Dreamin’ Wild is the true story of two never-weres who somehow got a second chance. In the film, we meet Donnie (Casey Affleck) and Joe Emerson (Walton Goggins) in 2011, 32 years after they put out their one-and-only album, Dreamin’ Wild. Matt Sullivan (Chris Messina), who works for a small music label that specializes in boosting forgotten projects, approaches them out of the blue to let them know that, against the odds, the album has found a new generation of fans.
As Donnie, Joe, and their family grapple with the prospect of the duo restarting a music career, the film alternates the current timeline with flashbacks to 1979, watching the younger Donnie (Noah Jupe) and Joe (Jack Dylan Grazer) make the album. In both timelines, Donnie is serious and meticulous, while Joe is just happy to be spending time with his brother and having fun making music.
Written and directed by Bill Pohlad, the film is both sweet and bittersweet. When you hear songs like “Baby,” “Dream Full of Dreams,” and “Good Time,” they feel like classics that have been played on the radio forever. But in reality, the album barely made it outside of their hometown of Fruitland, Washington, with Donnie settling into a life running a music studio and playing in a band-for-hire in nearby Spokane with wife Nancy (Zooey Deschanel).

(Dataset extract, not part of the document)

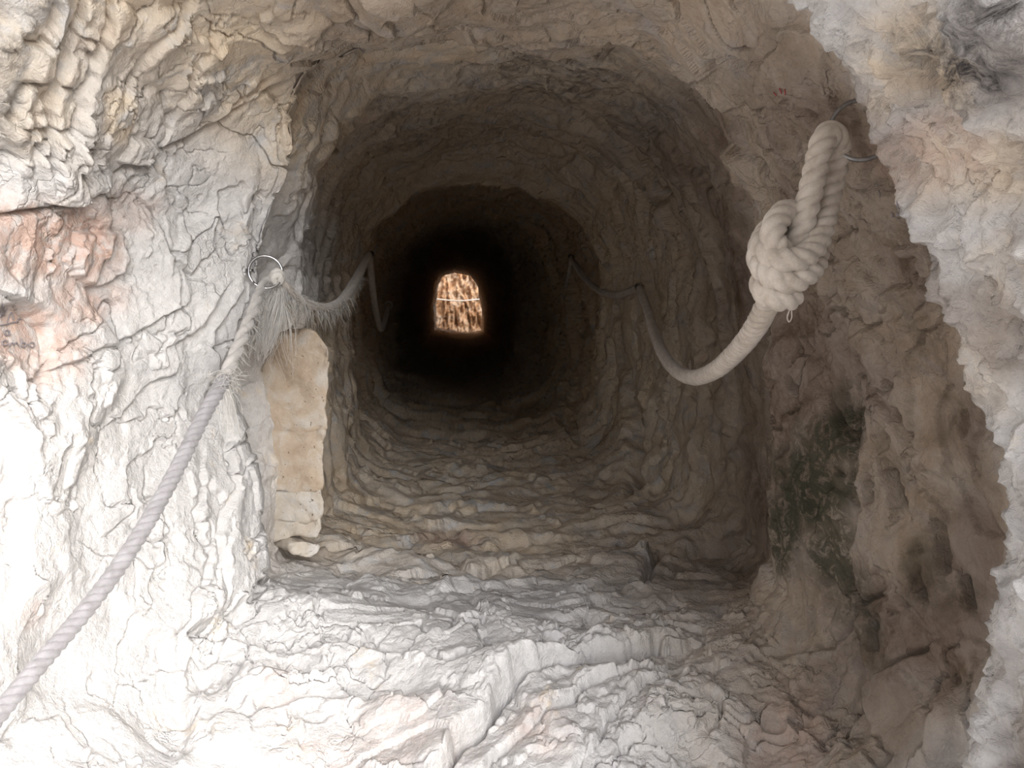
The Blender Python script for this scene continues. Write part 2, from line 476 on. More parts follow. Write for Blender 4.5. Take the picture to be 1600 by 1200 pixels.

Pohlad does a fantastic job contrasting the attitudes of Donnie and Joe as they re-enter a world they thought they had left behind. He creates a slow build, with Donnie’s dourness and Joe’s enthusiasm making for fascinating insights into both brothers’ lives. Through both the adult and younger scenes, we really get to know what makes each of them tick, and the way Pohlad plays it so that they exist as humans instead of caricatures gives the story extra depth.

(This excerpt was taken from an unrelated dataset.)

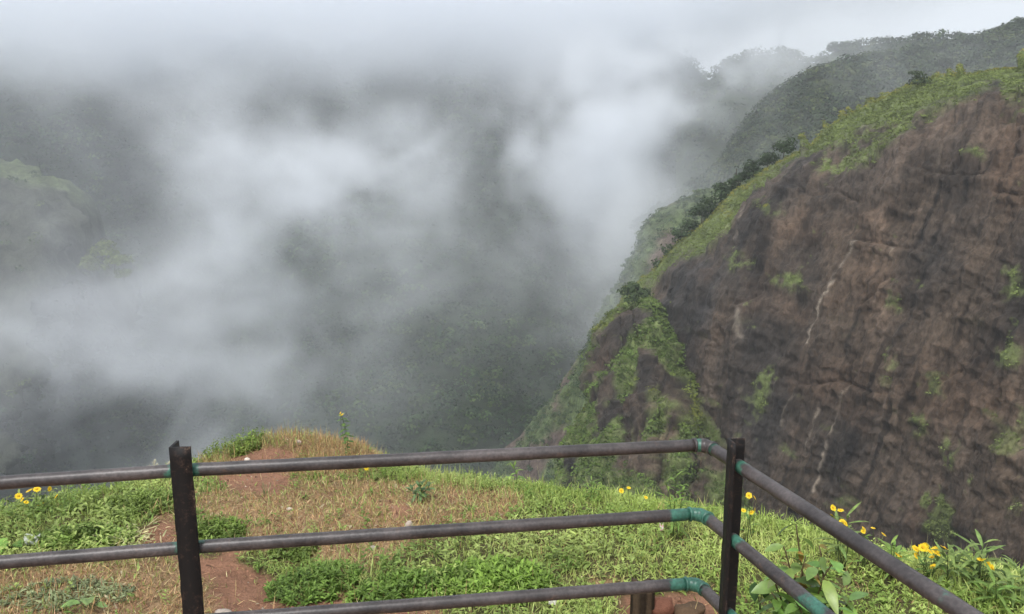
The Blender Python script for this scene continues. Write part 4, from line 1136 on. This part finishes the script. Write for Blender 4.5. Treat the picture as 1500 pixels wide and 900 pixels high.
mb = MB()
C, r_, q_ = pick(P, nn, veg ** 1.5 * (U < 1560) * (V < 830), 23000)
uu = U[r_, q_]; vv = V[r_, q_]; kk = k[r_, q_]
lowv = sstep(0, 40, vv - foot_v(uu)) * (uu < 1150)
rr = rng.uniform(0.18, 0.6, len(C)) ** 1.0 * (1 + 1.3 * lowv * rng.random(len(C)) ** 2.5)
cn = fbm(C, 5, 3, 95)[:, None]
cc = np.array([0.165, 0.205, 0.066]) * (1 + 0.6 * cn)
cc = cc * (1 - lowv[:, None]) + np.array([0.105, 0.155, 0.040]) * (1 + 0.7 * cn) * lowv[:, None]
yel = (sstep(9, 1, kk)[:, None] * 0.75 * (rng.random((len(C), 1)) < 0.6) + 0.65 * (np.exp(-((uu - 1140) / 12) ** 2 - ((vv - 316) / 9) ** 2) + np.exp(-((uu - 965) / 25) ** 2 - ((vv - 575) / 14) ** 2) + np.exp(-((uu - 1005) / 26) ** 2 - ((vv - 610) / 22) ** 2) + np.exp(-((uu - 890) / 22) ** 2 - ((vv - 490) / 12) ** 2) + np.exp(-((uu - 1062) / 10) ** 2 - ((vv - 312) / 6) ** 2))[:, None]) * sstep(-0.6, 0.2, cn)
yel = np.clip(yel, 0, 1)
cc = cc * (1 - 0.5 * (rng.random((len(C), 1)) < 0.45) * (0.35 + 0.65 * lowv[:, None]) * sstep(-0.3, 0.3, fbm(C, 4, 2, 93))[:, None])
cc = cc * (1 - yel) + np.array([0.30, 0.26, 0.05]) * yel
crowns(mb, C + np.array([0, 0, 0.1]), rr, 16, 0.36, cc, flat=0.6)
tag(mb.build('cliff_grass', M_FAR, smooth=False), 'green and yellowish grass growing on the cliff top and ledges', 'grass', kind='stuff')

# ------------------------------------------------------------------ single trees and bushes that stand out
def tree(label, foot, h, r, nq, qs, c, group=None, name='tree', cat='tree', lobes=7, flat=0.8, trunk_f=0.45, bare=False, spread=0.75):
    foot = np.asarray(foot, float)
    root = empty(name, tuple(foot), label, cat, group)
    mt, mc = MB(), MB()
    top = foot + np.array([rng.normal(0, 0.06) * h, rng.normal(0, 0.06) * h, h * 0.82])
    p = curve(foot - [0, 0, 0.4], top, 0.08, 9); tube(mt, p, np.linspace(0.035, 0.012, 9) * h, 8, (0.07, 0.055, 0.042))
    cen = []
    for k_ in range(lobes):
        f = rng.uniform(trunk_f, 0.98); b = p[int(f * 8)]
        a = k_ * 2.4 + rng.uniform(0, 1); e = rng.uniform(0.05, 0.9)
        d = np.array([math.cos(a) * math.cos(e), math.sin(a) * math.cos(e), math.sin(e)])
        L_ = r * rng.uniform(0.5, 1.0) * spread
        t = b + d * L_; tube(mt, curve(b, t, 0.12, 6), np.linspace(0.014, 0.004, 6) * h, 6, (0.07, 0.055, 0.042)); cen.append(t)
    cen = np.array(cen + [top + [0, 0, 0.05 * h]])
    rr = r * rng.uniform(0.36, 0.58, len(cen)) * (0.55 if bare else 1)
    col = np.array(c)[None] * rng.uniform(0.75, 1.3, (len(cen), 1))
    crowns(mc, cen, rr, nq, qs, col, zmin=-0.7, flat=flat)
    mt.build('trunk', M_FAR, root); mc.build('crown', M_FAR, root, smooth=False)
    return root


def ridge_foot(u, dv=0.0, d=None, line_=RIDGE):
    v = interp(u, line_) + dv
    return at_depth(u, v, (280 - 0.055 * (u - 1200)) if d is None else d)


DK = (0.045, 0.062, 0.032)
tree('tall dark tree breaking the skyline at the top right corner', ridge_foot(1487, 8), 6.2, 3.6, 90, 0.30, DK)
tree('rounded dark tree on the ridge just left of the top right corner', ridge_foot(1462, 6), 4.6, 3.0, 80, 0.30, DK)
tree('bushy grey-green tree standing forward of the wooded ridge, close above the cliff grass', ridge_foot(1382, 32, 215), 4.0, 3.2, 90, 0.28, (0.055, 0.07, 0.04), lobes=8)
tree('spreading tree on the skyline of the far pale ridge', at_depth(1224, 84, 372), 6.5, 5.0, 80, 0.28, DK)
for u, s in ((1435, 1.0), (1412, 0.85), (1392, 1.1), (1366, 0.9), (1340, 1.05), (1318, 0.85), (1292, 1.0), (1262, 1.1), (1205, 0.9), (1168, 1.0), (1146, 1.15)):
    tree('dark rounded tree in the row along the misty ridge skyline above the cliff', ridge_foot(u, 5), 4.2 * s, 2.9 * s, 60, 0.30, DK, 'trees along the ridge skyline')
tree('thin spindly tree standing in mist beyond the cliff edge', at_depth(1076, 288, 172), 7.5, 2.2, 26, 0.34, DK, lobes=6, trunk_f=0.4, bare=True)
for u, v, s in ((972, 392, 1.0), (986, 372, 1.1), (1000, 352, 1.2), (1014, 336, 1.0), (1028, 318, 1.2), (1044, 302, 1.05), (1062, 288, 1.2), (1082, 270, 1.1), (1102, 254, 1.1), (1124, 236, 1.0), (1148, 218, 0.9)):
    tree('dark bush in the band of bushes behind the sloping left edge of the cliff', at_depth(u, v + 10, 172 - 0.08 * (u - 970)), 2.8 * s, 2.7 * s, 85, 0.27, (0.050, 0.075, 0.034), 'dark bushes behind the cliff edge', 'bush', 'bush', 7, 0.75, 0.2)
tree('dark rounded bush capping the rocky buttress at the foot of the cliff', at_depth(930, 440, 152), 2.6, 3.2, 130, 0.24, (0.065, 0.095, 0.04), None, 'bush', 'bush', 8, 0.7, 0.2)
tree('grey-green bush on the grassy cliff crest below the wooded ridge', at_depth(1345, 122, 131), 1.7, 1.9, 80, 0.26, (0.075, 0.10, 0.05), None, 'bush', 'bush', 7, 0.6, 0.2)
for u, v, s in ((150, 372, 1.0), (132, 388, 0.85), (168, 392, 1.0), (182, 402, 0.6)):
    tree('bright yellow-green tree in the clump at the foot of the left rocky spur', at_depth(u, v + 8, 276), 5.5 * s, 5.6 * s, 110, 0.24, (0.115, 0.145, 0.032), 'bright trees at the foot of the spur', lobes=7, flat=0.7, trunk_f=0.25)


# ------------------------------------------------------------------ mist and haze
def volume_mat(name, col, density, aniso=0.0):
    m, nt, N, L = new_mat(name)
    out = nd(N, 'ShaderNodeOutputMaterial'); pv = nd(N, 'ShaderNodeVolumePrincipled')
    pv.inputs['Color'].default_value = (*col, 1); pv.inputs['Density'].default_value = density; pv.inputs['Anisotropy'].default_value = aniso
    L.new(pv.outputs[0], out.inputs['Volume'])
    return m


def box(name, lo, hi, mat):
    x0, y0, z0 = lo; x1, y1, z1 = hi
    V = [(x0, y0, z0), (x1, y0, z0), (x1, y1, z0), (x0, y1, z0), (x0, y0, z1), (x1, y0, z1), (x1, y1, z1), (x0, y1, z1)]
    mb = MB(); mb.add(V, [(0, 3, 2, 1), (4, 5, 6, 7), (0, 1, 5, 4), (1, 2, 6, 5), (2, 3, 7, 6), (3, 0, 4, 7)])
    return mb.build(name, mat, smooth=False)


HAZE = 0.00034
hz = box('haze', (-1150, -80, -190), (1150, 900, 170), volume_mat('haze_air', (0.93, 0.96, 1.0), HAZE))
hz.data.materials[0].cycles.homogeneous_volume = True if hasattr(hz.data.materials[0].cycles, 'homogeneous_volume') else True
tag(hz, 'thin pale haze filling the whole gorge', 'haze', kind='stuff')

# drifting mist: a density grid over the gorge, held on this object's own points and turned into a fog volume
LO = np.array([-330.0, 120.0, -170.0]); HI = np.array([300.0, 590.0, 165.0]); VOX = 3.2
NX, NY, NZ = [int(round((h - l) / VOX)) + 1 for l, h in zip(LO, HI)]
ax = [np.linspace(LO[i], HI[i], n_) for i, n_ in enumerate((NX, NY, NZ))]
G = np.stack(np.meshgrid(*ax, indexing='ij'), -1)
# (u, v, depth, half widths in photo px, half depth in m, optical depth)
PUFF = [(450, 270, 330, 105, 70, 32, 3.0), (330, 370, 315, 90, 85, 30, 2.2), (575, 225, 350, 110, 42, 30, 1.9), (720, 235, 350, 80, 40, 28, 1.0), (40, 330, 235, 42, 40, 20, 2.0), (-20, 440, 240, 80, 50, 22, 1.5), (80, 540, 255, 130, 60, 22, 1.5), (220, 620, 290, 140, 50, 28, 1.3), (380, 520, 300, 90, 50, 26, 1.0),
        (868, 200, 300, 60, 95, 28, 3.3), (890, 320, 275, 52, 75, 25, 3.2), (960, 215, 285, 45, 60, 16, 1.6), (900, 360, 205, 45, 75, 14, 1.9), (960, 320, 200, 40, 40, 12, 0.9), (930, 140, 330, 80, 70, 35, 2.0), (300, 215, 350, 60, 60, 25, 0.9), (205, 480, 300, 120, 50, 28, 1.2), (60, 590, 290, 130, 60, 28, 1.3), (300, 600, 300, 120, 60, 28, 0.7),
        (430, 440, 310, 90, 60, 28, 1.5), (560, 400, 320, 70, 60, 28, 0.9), (1005, 270, 235, 45, 45, 14, 0.9), (775, 400, 310, 34, 90, 25, 0.6), (690, 330, 340, 110, 60, 28, 0.7), (100, 140, 400, 160, 40, 30, 0.5), (420, 140, 420, 150, 40, 30, 0.9),
        (870, 480, 240, 40, 60, 18, 0.7), (1060, 150, 300, 50, 50, 18, 1.3), (1160, 100, 320, 70, 30, 18, 0.9), (1320, 120, 200, 190, 70, 14, 0.42), (1160, 190, 222, 80, 70, 14, 0.75), (50, 650, 275, 150, 50, 25, 1.2), (1015, 100, 330, 55, 50, 18, 2.6), (1130, 75, 330, 60, 36, 16, 1.6), (1120, 70, 400, 70, 40, 25, 1.6), (480, 560, 310, 80, 60, 28, 0.5), (780, 200, 350, 60, 60, 28, 0.8)]
D = np.zeros(G.shape[:3])
for (u, v, dp, su, sv, sd, tau) in PUFF:
    c = at_depth(u, v, dp); s = np.array([su * dp / FPX, sd, sv * dp / FPX])
    D += 0.50 * tau / (2.507 * sd) * np.exp(-0.5 * (((G - c) / s) ** 2).sum(-1))
VEIL = sstep(140, 215, G[..., 1]) * sstep(430, 380, G[..., 1]) * sstep(75, 10, G[..., 0] - 0.12 * (G[..., 1] - 250)) * sstep(75, 30, G[..., 2])
D += 0.0030 * VEIL
CLEAR = [(165, 260, 340, 95, 95, 85, .97), (700, 510, 320, 115, 115, 80, .95), (610, 145, 410, 120, 34, 80, .97), (640, 610, 320, 140, 60, 50, .6), (1180, 190, 265, 70, 60, 40, .75), (140, 335, 275, 62, 62, 55, 1.0), (60, 180, 380, 120, 60, 60, .8), (480, 600, 320, 90, 45, 50, .3)]
for (u, v, dp, su, sv, sd, al) in CLEAR:
    c = at_depth(u, v, dp); s = np.array([su * dp / FPX, sd, sv * dp / FPX])
    D *= 1 - al * np.exp(-0.5 * (((G - c) / s) ** 2).sum(-1))
KEEP = np.nonzero(D > 1.5e-4); FULL, G0 = D, G
D, G = D[KEEP], G[KEEP]
wp = G + 22 * np.stack([fbm(G, 60, 2, 101), fbm(G, 60, 2, 102), fbm(G, 60, 2, 103)], -1)
nz = fbm(wp * np.array([1.0, 0.8, 1.2]), 62, 5, 104, gain=0.62)
fil = ridged(wp * np.array([1.1, 0.7, 1.0]) + 9 * nz[:, None], 34, 4, 107) - 0.55
nz2 = fbm(wp * np.array([1.0, 0.6, 1.3]), 21, 4, 108, gain=0.65)
D *= np.clip(0.48 + 2.9 * nz + 1.0 * fil + 1.3 * nz2, 0.04, 3.4)
FULL[:] = 0; FULL[KEEP] = D; D, G = FULL, G0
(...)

Although the film surely embellishes certain parts of the brothers’ story, the remarkable thing about it is how true to life it feels. Pohlad is not trying to sell some pie-in-the-sky version of events; real life is much more complicated and he makes sure to show the good, the bad, and the ugly of how the sudden shift affected their lives.

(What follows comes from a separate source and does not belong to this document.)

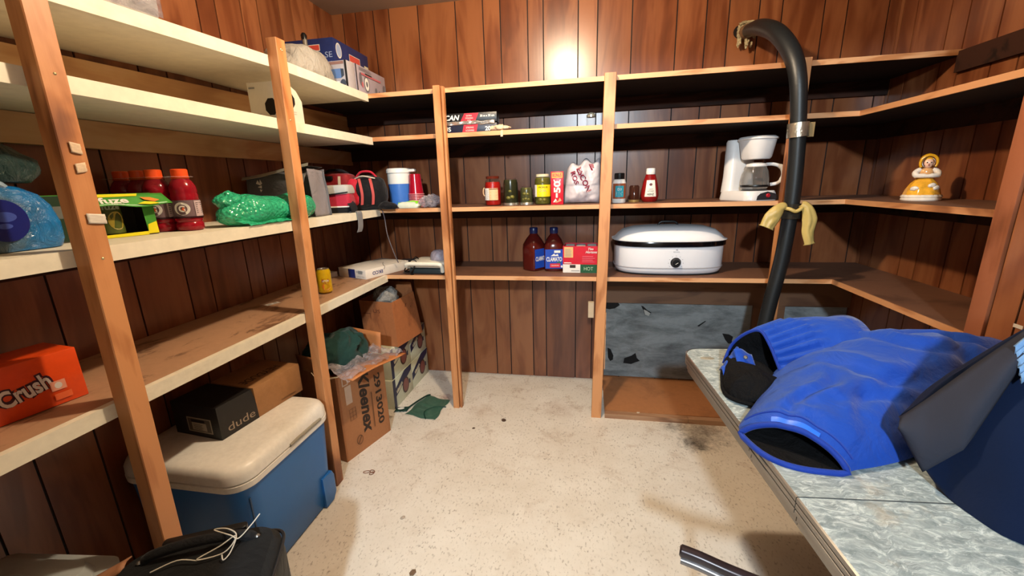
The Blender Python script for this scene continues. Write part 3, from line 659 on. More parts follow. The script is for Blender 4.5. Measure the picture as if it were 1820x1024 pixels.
pn = Print().pg([(-.052, .004), (.072, .004), (.066, .022), (.05, .034), (.01, .043), (-.03, .034), (-.046, .022)], 0)
pn.v = [(x, y, z) for x, y, z in pn.v]; pn.build('control_panel', dg, t, loc=(0, -.1215, 0), rot=(PI / 2 - .14, 0, 0), smooth=False)
MB().lathe([(0, .004), (.008, .004), (.010, .001), (.010, -.002)], seg=20).build('switch', K('red_switch', '#b31c2b', 0.3), t, loc=(.012, -.1205, .024), rot=(PI / 2, 0, 0))

# figurine
t = thing('lady_figurine', 'glazed ceramic lady in a yellow dress and bonnet', 'figurine', (1.335, 1.975, SC), -.35); t.scale = (.86, .86, .97)
yel = K('glaze_yellow', '#d79a2e', 0.12, var=.25, nscale=40); gw = K('glaze_white', '#dccfc0', 0.12, var=.05); skin = K('glaze_skin', '#dfb095', 0.15); bon = K('glaze_gold', '#c9901c', 0.15, var=.15)
MB().lathe([(0, 0), (.070, 0), (.073, .004), (.071, .012)], seg=48, mi=0).build('base', gw, t)
def ruff(rad, z, amp, n): return [Vector(((rad + amp * math.sin(n * 2 * PI * k / 72)) * math.cos(2 * PI * k / 72), (rad + amp * math.sin(n * 2 * PI * k / 72)) * .92 * math.sin(2 * PI * k / 72), z)) for k in range(72)]
MB().loft([ruff(.070, .012, .0015, 18), ruff(.073, .016, .002, 18), ruff(.068, .024, .001, 18)], cap0=False, cap1=False).build('ruffle', gw, t)
MB().loft([ruff(.067, .022, .0015, 9), ruff(.060, .045, .0018, 9), ruff(.046, .070, .0015, 9), ruff(.026, .090, .0006, 9), ruff(.022, .096, 0, 9)]).build('skirt', yel, t)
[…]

Special credit should go to the casting department. Even though Affleck & Jupe and Goggins & Grazer don’t especially look like each other, both pairs give spookily similar performances so that you truly believe they are playing the same people. Also great is Beau Bridges as their father, a role that could have been thankless and forgettable, but winds up being the heart of the film.
There’s nothing flashy about Dreamin’ Wild, and that’s what makes it so compelling. Almost everyone can relate to a dream dashed or deferred, and the empathetic and honest way with which this film deals with the reality of one such situation makes for a great watch.
---
Dreamin' Wild is now playing in theaters.